The right explicitly given under Resolution 1441, para. 7 to access to presidential sites "equal to that at other sites" would, I said, be exercised and carried out in the same professional manner as at other sites. The Iraqi side took note of this but remarked that the entry into a presidential site or a ministry was not exactly the same thing as entry into a factory.

Given the heavy interest by Iraqi and other media, which we had experienced, we stressed that inspection was a serious business and could not be allowed to turn into some circus. We made it clear, accordingly, that we would not accept media presence at or in inspection sites or areas during inspections. The Iraqi side took note of this but explained that it might invite media to visit such sites after the inspectors had finished their work. We have stationed a spokesman in Baghdad to give brief factual information about inspections, which have taken place. Any more substantial comments will be made in New York.

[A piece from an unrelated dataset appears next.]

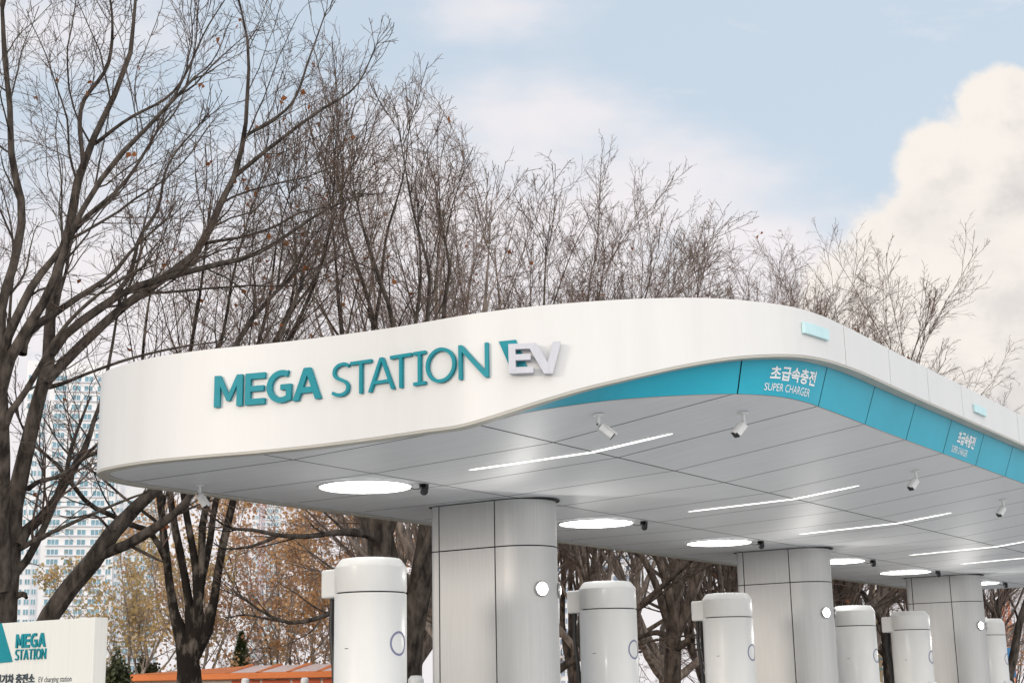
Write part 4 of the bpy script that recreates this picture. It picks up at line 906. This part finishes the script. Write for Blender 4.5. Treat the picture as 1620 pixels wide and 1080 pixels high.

I have concluded my report on our visit to Baghdad and on the state of our preparation for resumed inspections. However, I should like to mention that going to Baghdad I had the welcome opportunity to stop on the way for some hours in Paris and brief the French Foreign Minister, Mr. Villepin, on the objectives of the mission and to discuss with him and senior officials the implementation of the resolution. I was assured of firm French support for the implementation stage and for effective inspections. I had also occasion in Paris for a short but helpful talk with Foreign Minister Castaneda of Mexico, who was in town. On our way back from Baghdad, Dr. ElBaradei and I were invited to meet with the President of Cyprus, Mr. Clerides, and on my further journey to New York, I met with officials in London and was invited for a talk with Prime Minister Blair. He assured me of the UK Government's support for effective inspections and its determination to ensure the implementation of Resolution 1441 (2002) and the elimination of WMDs and long-range missiles from Iraq.